◆ PROBLEM STATEMENT: Return only the stretch of the material below that begins with the line containing "The Blender Python script for this scene continues." and ends with the line containing "seg=12).build('screw', darkmetal, r)", exactly; both of those lines belong to it.

◆ ENTRIES SUPPLIED:
────
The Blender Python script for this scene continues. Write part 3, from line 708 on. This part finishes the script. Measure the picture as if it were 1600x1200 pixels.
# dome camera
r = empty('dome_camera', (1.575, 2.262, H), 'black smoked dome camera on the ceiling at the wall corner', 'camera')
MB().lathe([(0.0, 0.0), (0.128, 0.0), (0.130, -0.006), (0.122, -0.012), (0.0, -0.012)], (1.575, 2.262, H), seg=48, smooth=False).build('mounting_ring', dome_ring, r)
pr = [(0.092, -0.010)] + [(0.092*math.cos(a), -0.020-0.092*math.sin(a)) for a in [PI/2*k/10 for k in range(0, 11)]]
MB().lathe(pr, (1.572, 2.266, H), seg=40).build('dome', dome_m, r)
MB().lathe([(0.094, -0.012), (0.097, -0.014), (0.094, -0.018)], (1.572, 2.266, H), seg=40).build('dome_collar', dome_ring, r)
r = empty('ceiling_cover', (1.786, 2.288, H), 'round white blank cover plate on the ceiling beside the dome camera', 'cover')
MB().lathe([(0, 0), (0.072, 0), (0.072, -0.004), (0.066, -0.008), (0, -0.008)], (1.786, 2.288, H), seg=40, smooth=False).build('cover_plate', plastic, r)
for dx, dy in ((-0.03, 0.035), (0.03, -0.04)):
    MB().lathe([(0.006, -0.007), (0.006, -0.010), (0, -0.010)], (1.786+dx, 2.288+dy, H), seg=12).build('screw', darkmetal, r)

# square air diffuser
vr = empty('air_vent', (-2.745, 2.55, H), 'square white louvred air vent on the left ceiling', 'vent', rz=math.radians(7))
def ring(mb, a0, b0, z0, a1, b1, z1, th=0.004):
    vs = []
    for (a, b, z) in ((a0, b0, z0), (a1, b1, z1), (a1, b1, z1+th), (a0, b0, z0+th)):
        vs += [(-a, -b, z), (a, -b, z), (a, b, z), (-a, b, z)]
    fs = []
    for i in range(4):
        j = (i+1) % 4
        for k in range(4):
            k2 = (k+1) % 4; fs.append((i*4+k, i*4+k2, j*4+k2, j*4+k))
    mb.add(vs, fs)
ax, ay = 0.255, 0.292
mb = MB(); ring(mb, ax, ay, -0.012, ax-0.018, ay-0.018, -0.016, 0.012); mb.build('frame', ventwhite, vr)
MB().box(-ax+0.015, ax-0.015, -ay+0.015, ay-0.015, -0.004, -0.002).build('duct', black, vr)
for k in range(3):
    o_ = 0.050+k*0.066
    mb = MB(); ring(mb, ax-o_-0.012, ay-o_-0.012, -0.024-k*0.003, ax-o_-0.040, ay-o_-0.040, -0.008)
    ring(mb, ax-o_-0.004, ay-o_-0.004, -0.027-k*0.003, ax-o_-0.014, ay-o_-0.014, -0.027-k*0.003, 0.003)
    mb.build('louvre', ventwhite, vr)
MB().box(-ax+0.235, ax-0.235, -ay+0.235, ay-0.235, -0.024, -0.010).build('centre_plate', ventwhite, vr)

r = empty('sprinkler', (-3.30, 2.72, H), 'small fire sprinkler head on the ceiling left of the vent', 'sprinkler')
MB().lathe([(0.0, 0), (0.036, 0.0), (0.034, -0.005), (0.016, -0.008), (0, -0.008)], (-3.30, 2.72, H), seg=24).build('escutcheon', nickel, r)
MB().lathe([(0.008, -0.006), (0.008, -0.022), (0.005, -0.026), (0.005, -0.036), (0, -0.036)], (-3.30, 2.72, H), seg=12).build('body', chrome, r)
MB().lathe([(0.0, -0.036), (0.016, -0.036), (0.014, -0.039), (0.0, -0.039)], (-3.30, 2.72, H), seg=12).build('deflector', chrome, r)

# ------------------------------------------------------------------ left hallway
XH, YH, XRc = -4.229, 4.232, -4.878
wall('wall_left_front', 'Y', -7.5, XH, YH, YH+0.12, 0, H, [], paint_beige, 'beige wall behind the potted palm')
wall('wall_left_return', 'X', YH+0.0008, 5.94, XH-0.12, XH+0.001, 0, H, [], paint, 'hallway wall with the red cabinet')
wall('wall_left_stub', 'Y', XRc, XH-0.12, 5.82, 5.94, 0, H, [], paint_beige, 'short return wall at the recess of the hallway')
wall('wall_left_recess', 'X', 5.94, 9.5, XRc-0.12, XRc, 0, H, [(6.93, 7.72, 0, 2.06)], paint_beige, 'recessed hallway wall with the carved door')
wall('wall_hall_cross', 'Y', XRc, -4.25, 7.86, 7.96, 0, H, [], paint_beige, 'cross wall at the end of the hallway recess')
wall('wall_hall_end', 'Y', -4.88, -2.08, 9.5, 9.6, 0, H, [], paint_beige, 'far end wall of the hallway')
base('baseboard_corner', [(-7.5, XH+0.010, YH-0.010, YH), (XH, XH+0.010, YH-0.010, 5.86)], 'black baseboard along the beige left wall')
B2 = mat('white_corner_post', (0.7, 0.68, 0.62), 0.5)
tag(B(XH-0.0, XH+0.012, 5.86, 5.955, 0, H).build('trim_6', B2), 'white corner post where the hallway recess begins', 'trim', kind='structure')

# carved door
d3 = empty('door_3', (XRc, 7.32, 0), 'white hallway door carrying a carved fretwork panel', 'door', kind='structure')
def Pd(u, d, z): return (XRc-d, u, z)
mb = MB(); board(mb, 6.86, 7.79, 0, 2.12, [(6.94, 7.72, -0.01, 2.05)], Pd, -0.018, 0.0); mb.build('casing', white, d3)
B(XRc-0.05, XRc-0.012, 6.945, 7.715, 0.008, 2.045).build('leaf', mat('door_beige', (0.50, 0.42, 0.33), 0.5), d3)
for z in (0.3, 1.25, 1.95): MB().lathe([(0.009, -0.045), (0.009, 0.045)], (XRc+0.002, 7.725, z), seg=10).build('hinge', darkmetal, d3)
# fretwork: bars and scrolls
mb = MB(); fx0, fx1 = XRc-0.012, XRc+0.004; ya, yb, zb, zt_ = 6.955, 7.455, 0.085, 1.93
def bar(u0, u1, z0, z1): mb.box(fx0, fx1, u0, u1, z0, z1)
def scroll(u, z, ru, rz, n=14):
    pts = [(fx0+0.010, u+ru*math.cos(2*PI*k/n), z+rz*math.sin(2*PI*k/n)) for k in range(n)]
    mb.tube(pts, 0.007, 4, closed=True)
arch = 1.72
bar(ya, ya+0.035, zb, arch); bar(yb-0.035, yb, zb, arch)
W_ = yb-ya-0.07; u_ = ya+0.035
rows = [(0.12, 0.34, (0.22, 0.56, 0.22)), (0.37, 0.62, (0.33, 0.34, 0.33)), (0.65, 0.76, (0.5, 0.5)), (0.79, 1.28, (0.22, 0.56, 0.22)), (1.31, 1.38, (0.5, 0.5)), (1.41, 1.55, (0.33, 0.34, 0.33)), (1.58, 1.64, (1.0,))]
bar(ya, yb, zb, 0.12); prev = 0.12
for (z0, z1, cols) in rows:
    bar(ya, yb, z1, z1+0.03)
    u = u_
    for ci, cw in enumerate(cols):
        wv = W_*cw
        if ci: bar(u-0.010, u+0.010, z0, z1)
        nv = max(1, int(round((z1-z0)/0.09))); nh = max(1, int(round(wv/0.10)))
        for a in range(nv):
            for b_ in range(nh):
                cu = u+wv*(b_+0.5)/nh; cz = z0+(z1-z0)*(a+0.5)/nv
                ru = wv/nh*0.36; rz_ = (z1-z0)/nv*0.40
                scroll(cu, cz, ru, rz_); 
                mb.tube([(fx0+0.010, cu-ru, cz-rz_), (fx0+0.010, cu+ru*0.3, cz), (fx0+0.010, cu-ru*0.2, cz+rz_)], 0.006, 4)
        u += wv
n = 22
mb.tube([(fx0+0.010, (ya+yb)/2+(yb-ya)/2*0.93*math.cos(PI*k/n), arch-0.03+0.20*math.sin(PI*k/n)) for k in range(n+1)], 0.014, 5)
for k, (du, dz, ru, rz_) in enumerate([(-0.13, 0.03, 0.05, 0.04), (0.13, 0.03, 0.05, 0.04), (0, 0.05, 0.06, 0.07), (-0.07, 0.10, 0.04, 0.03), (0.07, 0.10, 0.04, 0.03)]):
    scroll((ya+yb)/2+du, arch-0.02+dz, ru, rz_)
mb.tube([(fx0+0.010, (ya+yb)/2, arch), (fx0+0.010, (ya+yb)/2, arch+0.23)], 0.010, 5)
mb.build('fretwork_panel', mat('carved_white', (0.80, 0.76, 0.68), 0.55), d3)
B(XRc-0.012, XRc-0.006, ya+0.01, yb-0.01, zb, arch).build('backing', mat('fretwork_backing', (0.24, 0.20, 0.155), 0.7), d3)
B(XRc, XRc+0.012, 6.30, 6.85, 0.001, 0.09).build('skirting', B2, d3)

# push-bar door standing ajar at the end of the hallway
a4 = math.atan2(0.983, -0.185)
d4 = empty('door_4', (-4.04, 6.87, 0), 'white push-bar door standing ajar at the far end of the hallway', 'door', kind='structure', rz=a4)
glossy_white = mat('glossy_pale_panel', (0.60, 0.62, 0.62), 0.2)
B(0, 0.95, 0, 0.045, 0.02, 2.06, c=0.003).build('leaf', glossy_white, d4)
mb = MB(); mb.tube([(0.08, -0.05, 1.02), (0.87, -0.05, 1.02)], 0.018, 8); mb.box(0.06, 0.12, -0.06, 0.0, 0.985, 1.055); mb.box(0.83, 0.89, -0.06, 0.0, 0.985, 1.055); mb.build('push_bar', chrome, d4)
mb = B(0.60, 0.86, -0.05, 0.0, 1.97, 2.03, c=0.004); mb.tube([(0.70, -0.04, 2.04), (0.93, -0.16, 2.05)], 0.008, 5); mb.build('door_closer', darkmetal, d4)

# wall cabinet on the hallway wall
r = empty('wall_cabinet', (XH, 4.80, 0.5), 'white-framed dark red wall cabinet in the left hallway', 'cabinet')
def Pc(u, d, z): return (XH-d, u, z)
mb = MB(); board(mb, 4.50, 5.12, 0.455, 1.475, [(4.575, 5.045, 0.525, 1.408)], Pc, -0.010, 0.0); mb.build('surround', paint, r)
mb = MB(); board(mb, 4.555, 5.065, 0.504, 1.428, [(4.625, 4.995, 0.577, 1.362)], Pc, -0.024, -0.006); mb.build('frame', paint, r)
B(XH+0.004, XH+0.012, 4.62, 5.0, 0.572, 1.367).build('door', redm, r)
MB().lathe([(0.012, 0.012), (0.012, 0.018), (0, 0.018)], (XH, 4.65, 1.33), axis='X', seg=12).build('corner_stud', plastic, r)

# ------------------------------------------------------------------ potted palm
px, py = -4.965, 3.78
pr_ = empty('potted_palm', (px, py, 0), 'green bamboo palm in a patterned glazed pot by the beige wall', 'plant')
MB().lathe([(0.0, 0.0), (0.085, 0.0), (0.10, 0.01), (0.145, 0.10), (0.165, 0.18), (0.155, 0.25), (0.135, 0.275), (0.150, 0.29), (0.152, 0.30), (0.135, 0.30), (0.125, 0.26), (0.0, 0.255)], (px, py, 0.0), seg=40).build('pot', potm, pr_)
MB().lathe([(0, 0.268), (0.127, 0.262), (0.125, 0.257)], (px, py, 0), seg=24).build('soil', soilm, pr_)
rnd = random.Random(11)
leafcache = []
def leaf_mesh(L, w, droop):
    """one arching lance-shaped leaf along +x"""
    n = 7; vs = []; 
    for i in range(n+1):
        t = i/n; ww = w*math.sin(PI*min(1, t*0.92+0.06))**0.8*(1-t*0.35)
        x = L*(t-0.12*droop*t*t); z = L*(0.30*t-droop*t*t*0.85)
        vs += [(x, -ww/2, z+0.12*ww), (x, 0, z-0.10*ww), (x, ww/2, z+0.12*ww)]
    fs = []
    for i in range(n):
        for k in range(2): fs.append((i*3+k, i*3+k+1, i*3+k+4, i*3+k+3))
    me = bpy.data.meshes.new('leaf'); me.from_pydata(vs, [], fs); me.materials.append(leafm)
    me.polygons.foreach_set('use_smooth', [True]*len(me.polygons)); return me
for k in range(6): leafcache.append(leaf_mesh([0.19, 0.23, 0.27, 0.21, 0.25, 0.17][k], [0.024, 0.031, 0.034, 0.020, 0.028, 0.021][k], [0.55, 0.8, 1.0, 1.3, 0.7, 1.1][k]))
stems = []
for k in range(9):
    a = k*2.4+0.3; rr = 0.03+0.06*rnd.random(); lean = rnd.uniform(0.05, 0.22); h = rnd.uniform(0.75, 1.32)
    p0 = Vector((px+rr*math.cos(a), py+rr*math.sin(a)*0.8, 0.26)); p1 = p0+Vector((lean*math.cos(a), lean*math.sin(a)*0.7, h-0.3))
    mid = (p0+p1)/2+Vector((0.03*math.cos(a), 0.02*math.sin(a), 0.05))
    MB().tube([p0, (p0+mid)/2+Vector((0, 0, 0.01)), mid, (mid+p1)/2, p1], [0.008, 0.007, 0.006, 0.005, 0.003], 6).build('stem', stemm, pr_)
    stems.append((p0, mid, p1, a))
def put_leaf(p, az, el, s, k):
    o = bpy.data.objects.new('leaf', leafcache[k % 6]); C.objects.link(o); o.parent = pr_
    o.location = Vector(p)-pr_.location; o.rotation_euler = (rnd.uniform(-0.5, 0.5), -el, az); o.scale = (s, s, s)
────
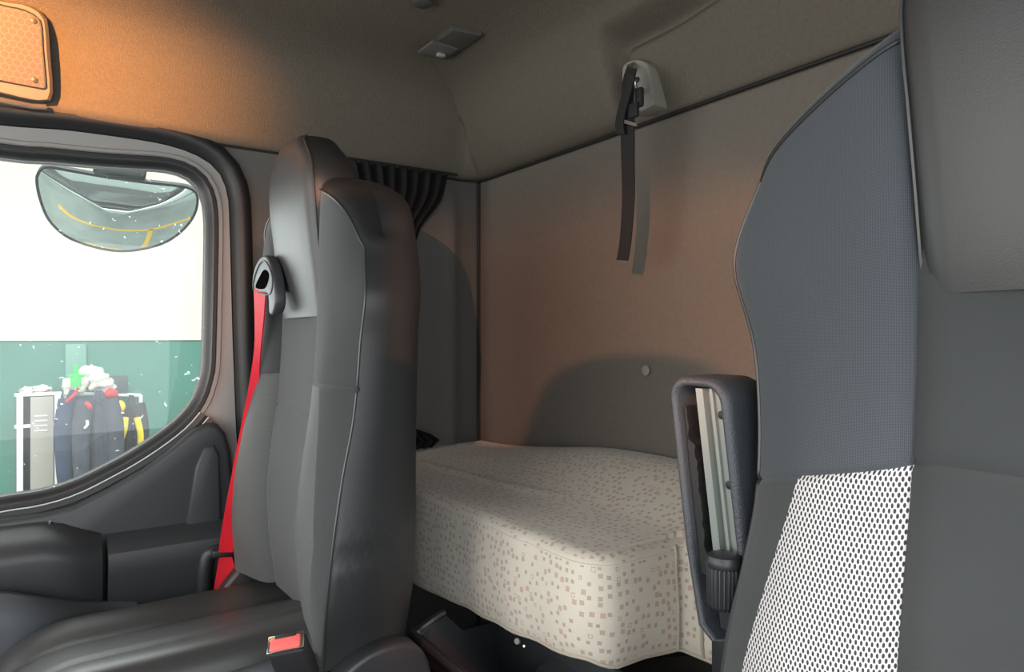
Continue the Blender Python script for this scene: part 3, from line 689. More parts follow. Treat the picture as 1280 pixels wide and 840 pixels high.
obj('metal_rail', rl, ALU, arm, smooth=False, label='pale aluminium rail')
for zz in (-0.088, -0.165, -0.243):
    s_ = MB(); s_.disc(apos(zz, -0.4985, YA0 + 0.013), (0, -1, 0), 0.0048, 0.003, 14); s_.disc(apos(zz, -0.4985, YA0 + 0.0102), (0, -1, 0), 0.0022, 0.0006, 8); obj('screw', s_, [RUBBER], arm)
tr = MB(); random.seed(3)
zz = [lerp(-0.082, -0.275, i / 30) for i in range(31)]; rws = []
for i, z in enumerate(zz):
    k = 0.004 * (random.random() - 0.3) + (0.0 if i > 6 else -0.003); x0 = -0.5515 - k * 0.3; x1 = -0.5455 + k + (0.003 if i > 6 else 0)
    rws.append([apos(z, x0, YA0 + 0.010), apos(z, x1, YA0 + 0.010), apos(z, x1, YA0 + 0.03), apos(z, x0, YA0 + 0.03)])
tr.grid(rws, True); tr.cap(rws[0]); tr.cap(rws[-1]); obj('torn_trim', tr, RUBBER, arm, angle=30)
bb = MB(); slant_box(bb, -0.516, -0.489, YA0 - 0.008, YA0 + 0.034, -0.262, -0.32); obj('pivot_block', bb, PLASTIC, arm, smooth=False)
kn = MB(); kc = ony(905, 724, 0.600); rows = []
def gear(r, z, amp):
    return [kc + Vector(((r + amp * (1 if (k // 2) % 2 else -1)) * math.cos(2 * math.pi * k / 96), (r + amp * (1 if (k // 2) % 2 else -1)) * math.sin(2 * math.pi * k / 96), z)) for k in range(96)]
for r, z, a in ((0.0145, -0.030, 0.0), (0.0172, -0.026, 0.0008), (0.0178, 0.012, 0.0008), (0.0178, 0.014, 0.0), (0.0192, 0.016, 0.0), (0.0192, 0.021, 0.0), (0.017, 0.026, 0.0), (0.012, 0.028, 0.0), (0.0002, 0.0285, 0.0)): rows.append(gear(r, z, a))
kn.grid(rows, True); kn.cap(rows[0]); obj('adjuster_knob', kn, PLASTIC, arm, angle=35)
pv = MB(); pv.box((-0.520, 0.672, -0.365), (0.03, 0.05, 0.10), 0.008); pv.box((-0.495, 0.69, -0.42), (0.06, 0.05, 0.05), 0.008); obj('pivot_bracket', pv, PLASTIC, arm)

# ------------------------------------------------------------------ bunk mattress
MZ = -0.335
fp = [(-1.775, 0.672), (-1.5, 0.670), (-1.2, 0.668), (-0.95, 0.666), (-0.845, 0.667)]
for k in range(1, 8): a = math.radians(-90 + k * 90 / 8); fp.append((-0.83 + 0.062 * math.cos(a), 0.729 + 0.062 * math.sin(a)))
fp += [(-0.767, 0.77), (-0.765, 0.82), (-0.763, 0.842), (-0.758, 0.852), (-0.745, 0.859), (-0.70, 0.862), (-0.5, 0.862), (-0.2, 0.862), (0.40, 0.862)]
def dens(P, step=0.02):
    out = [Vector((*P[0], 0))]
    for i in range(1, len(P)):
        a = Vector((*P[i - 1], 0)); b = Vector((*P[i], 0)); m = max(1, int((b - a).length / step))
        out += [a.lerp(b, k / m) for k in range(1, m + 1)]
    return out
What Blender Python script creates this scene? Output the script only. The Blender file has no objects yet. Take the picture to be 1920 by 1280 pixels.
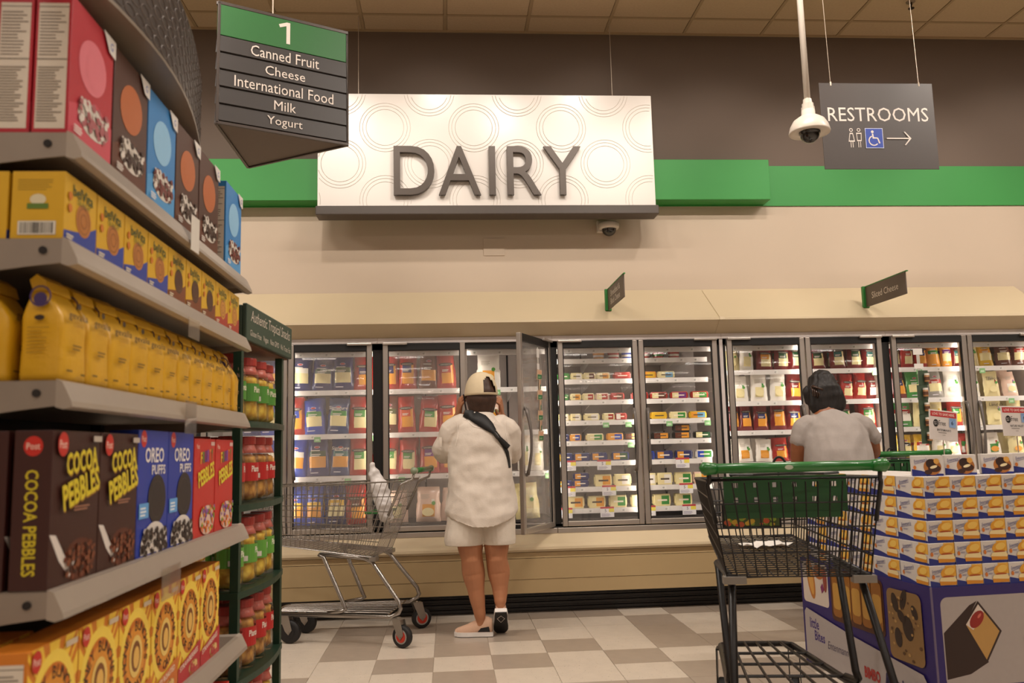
────
◆ ANSWER:
The Blender Python script for this scene continues. Write part 3, from line 708 on. This part finishes the script. Measure the picture as if it were 1600x1200 pixels.
# dome camera
r = empty('dome_camera', (1.575, 2.262, H), 'black smoked dome camera on the ceiling at the wall corner', 'camera')
MB().lathe([(0.0, 0.0), (0.128, 0.0), (0.130, -0.006), (0.122, -0.012), (0.0, -0.012)], (1.575, 2.262, H), seg=48, smooth=False).build('mounting_ring', dome_ring, r)
pr = [(0.092, -0.010)] + [(0.092*math.cos(a), -0.020-0.092*math.sin(a)) for a in [PI/2*k/10 for k in range(0, 11)]]
MB().lathe(pr, (1.572, 2.266, H), seg=40).build('dome', dome_m, r)
MB().lathe([(0.094, -0.012), (0.097, -0.014), (0.094, -0.018)], (1.572, 2.266, H), seg=40).build('dome_collar', dome_ring, r)
r = empty('ceiling_cover', (1.786, 2.288, H), 'round white blank cover plate on the ceiling beside the dome camera', 'cover')
MB().lathe([(0, 0), (0.072, 0), (0.072, -0.004), (0.066, -0.008), (0, -0.008)], (1.786, 2.288, H), seg=40, smooth=False).build('cover_plate', plastic, r)
for dx, dy in ((-0.03, 0.035), (0.03, -0.04)):
    MB().lathe([(0.006, -0.007), (0.006, -0.010), (0, -0.010)], (1.786+dx, 2.288+dy, H), seg=12).build('screw', darkmetal, r)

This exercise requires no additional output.